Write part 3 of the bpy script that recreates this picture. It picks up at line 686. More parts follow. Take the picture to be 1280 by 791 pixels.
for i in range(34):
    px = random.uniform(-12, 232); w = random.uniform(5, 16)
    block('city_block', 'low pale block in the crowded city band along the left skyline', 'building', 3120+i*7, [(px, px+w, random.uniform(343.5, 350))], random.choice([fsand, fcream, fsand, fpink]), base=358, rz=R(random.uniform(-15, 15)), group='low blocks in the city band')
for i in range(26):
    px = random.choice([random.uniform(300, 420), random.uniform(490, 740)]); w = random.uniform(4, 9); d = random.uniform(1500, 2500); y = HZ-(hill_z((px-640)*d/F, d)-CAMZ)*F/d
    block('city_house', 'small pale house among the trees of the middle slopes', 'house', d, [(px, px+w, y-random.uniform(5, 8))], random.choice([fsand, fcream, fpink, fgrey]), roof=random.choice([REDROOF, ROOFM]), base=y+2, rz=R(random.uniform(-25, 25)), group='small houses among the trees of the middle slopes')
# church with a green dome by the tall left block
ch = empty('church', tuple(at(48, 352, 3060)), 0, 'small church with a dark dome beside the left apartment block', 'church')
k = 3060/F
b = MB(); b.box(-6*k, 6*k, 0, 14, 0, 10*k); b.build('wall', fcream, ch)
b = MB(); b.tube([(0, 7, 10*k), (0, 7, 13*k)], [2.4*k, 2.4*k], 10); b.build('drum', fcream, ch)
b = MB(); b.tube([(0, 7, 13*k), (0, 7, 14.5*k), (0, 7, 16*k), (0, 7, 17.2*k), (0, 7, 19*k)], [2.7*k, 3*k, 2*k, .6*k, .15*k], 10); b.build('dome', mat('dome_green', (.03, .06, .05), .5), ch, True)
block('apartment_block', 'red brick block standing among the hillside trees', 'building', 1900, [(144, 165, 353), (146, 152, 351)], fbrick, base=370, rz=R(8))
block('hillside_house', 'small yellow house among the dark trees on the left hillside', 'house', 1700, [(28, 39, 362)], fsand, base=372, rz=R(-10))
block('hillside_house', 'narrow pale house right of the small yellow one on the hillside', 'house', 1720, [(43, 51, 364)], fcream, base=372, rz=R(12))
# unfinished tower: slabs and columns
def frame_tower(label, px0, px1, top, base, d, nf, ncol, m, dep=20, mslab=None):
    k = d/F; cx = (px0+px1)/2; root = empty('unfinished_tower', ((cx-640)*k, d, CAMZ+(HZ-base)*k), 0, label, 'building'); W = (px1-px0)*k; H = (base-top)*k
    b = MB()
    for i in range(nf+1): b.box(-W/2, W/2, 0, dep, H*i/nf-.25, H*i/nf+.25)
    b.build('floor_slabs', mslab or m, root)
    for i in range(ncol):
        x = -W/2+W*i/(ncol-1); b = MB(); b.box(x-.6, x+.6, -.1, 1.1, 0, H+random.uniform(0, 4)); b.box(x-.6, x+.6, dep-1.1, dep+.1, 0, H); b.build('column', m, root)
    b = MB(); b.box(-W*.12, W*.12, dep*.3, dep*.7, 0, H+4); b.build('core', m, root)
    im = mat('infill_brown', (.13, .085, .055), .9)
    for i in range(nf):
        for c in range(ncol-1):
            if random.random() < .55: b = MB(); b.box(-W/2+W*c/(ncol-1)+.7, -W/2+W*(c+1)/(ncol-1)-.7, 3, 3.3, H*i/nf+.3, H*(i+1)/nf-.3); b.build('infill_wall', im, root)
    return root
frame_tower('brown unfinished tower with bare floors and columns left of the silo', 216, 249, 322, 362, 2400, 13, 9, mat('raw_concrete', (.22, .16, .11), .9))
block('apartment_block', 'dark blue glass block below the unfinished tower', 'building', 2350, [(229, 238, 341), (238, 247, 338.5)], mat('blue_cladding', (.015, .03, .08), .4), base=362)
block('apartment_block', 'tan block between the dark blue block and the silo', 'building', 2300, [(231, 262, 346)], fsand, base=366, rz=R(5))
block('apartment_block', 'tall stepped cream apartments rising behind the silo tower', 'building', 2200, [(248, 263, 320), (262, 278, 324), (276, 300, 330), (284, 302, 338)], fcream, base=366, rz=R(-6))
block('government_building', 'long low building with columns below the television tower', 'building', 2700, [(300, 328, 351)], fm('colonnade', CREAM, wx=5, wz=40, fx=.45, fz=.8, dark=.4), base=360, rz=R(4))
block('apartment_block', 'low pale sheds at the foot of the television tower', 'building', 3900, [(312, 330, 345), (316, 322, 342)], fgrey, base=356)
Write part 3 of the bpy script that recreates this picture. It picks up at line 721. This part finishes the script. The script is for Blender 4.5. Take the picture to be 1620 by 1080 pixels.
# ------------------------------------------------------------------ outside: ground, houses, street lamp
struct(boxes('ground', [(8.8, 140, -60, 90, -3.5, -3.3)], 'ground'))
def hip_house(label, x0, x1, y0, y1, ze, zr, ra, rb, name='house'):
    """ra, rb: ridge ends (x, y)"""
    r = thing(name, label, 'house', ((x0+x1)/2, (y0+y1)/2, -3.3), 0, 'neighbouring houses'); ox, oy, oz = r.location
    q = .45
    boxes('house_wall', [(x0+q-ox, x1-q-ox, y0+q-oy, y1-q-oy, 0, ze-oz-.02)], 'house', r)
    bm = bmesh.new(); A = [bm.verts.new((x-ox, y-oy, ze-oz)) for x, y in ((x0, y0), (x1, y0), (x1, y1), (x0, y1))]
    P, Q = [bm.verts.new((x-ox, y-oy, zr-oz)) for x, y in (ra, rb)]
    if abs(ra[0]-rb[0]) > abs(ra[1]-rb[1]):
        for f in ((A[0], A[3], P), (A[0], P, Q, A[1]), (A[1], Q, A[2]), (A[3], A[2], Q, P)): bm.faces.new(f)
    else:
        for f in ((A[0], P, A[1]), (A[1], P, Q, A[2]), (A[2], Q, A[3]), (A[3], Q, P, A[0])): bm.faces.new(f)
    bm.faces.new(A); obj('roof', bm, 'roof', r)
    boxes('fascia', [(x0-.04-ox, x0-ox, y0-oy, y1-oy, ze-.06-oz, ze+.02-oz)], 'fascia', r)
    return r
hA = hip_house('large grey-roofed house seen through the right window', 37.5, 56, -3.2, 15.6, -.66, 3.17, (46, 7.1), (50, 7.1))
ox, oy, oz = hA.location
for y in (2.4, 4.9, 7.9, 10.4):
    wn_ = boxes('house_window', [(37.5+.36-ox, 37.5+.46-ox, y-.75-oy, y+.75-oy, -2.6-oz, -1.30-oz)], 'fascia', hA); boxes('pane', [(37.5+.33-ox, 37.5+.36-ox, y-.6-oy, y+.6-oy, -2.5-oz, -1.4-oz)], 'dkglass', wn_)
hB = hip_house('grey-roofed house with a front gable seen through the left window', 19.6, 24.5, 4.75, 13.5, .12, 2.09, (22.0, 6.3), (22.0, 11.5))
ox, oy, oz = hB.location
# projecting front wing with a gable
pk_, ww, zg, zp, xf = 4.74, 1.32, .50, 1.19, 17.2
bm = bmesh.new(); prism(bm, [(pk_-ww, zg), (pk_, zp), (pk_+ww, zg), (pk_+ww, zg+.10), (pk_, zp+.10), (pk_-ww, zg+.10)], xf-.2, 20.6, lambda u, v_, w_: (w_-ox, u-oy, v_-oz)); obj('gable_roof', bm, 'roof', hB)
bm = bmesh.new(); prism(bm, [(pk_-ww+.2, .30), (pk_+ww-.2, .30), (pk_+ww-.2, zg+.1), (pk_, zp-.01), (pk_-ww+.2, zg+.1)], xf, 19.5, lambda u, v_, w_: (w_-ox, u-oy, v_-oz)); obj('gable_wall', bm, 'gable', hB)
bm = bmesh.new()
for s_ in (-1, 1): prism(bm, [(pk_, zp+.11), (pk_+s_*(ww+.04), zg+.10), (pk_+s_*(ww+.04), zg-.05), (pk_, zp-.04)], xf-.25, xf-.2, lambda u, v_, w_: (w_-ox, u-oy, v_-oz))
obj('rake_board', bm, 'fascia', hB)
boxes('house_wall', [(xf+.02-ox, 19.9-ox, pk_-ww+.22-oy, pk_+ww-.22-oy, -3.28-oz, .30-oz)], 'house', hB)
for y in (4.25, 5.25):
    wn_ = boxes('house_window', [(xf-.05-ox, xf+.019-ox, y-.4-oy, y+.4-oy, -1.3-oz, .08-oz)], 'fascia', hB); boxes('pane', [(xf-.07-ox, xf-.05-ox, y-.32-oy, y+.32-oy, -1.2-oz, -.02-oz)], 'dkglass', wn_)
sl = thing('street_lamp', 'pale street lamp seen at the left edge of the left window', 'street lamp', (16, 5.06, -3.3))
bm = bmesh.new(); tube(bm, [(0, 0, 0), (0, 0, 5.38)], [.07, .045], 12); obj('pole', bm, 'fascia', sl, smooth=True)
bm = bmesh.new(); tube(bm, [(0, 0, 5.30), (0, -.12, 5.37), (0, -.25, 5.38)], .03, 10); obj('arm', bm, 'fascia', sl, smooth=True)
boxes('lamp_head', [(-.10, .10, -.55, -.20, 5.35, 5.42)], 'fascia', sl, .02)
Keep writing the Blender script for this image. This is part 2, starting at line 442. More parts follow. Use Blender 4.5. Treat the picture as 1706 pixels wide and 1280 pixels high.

######

## WRITTEN EXERCISE:
Filter the records above for lines containing the word "follow", and copy those lines.

## SOLUTION TO THIS TASK:
Write part 3 of the bpy script that recreates this picture. It picks up at line 686. More parts follow. Take the picture to be 1280 by 791 pixels.
Keep writing the Blender script for this image. This is part 2, starting at line 442. More parts follow. Use Blender 4.5. Treat the picture as 1706 pixels wide and 1280 pixels high.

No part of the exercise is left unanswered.